Toutefois, le prix de l'offre la moins chère continue à y être bien plus élevé. Par exemple, un consommateur utilisant 8 500 KWh d'électricité par an, avec une formule heures (1) à Rennes, a accès à la formule Tempo. Facture annuelle estimée : 1 584 euros par an. Autre option, une offre à prix fixe à 1 659 euros. A Grenoble, pour le même profil, l'offre la moins chère est estimée à 1 731 euros. A Amnéville, la seule offre disponible affiche une facture à l'année de 1 887 euros.

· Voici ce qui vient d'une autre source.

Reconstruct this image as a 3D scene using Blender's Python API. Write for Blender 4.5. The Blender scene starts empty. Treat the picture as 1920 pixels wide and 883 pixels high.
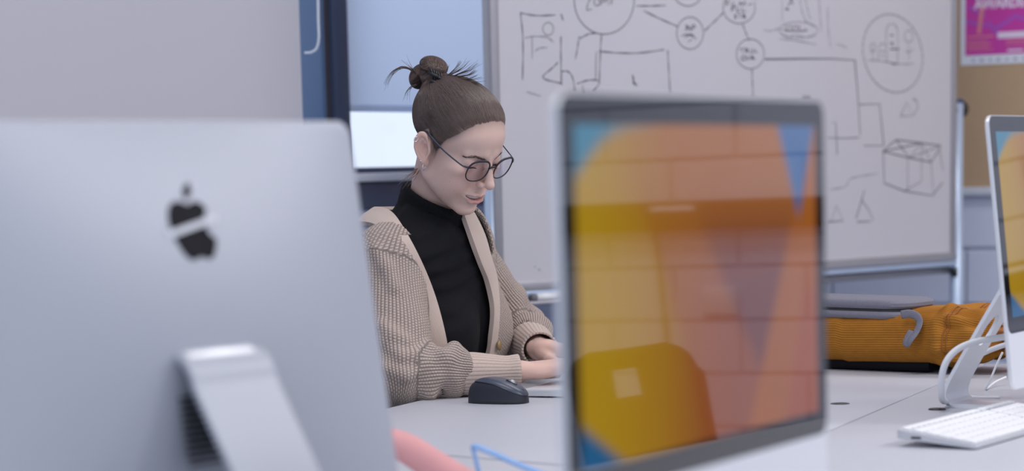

Pour le gaz, d'après nos simulations, la différence de prix va jusqu'à plus de 200 euros entre l'offre la moins chère dans une ELD et celle proposée dans le reste du territoire. C'est le cas entre Grenoble et Rennes : pour la première ville, l'offre la moins chère est estimée à 2 124 euros. Il s'agit d'une offre d'Ekwateur, dont les prix évoluent en fonction du marché de gros. A Rennes, la même offre proposée par le même fournisseur affiche une facture annuelle à 2 059 euros. Et l'offre la moins chère, indexée au prix repère du gaz, est estimée à 1 933 euros par an.
Un prix repère du gaz différent
Toutes les offres au tarif réglementé de l'électricité affichent les mêmes tarifs, ELD ou non. Pour le gaz, il n'existe plus de tarifs réglementés et le prix repère du gaz, indicateur publié tous les mois par la CRE, diffère dans ces zones. « Les coûts supportés par les fournisseurs sur ces zones ELD peuvent être différents de ceux s'appliquant à la zone couverte par GRDF, notamment en raison de différences de coûts d'infrastructure et de coûts commerciaux », explique-t-elle.
Par exemple, en juin, le prix repère moyen du KWh s'élevait à 0,11003 euro et l'abonnement annuel à 277,43 euros pour un usage chauffage, dans les régions desservies par GRDF. A Bordeaux, il est à 0,104 euro par KWh et l'abonnement à 356 euros. A Grenoble l'abonnement est fixé à plus de 400 euros et le prix repère moyen du KWh est à 0,131 euro.
(1) Utilisant 8 500 kWh d'électricité par an, avec une formule heures creuses et un compteur de 9 KVA, avec un ratio de consommation de 40% pendant les heures creuses et 60% durant les heures pleines.
(2) Utilisant 17 000 KWh de gaz par an.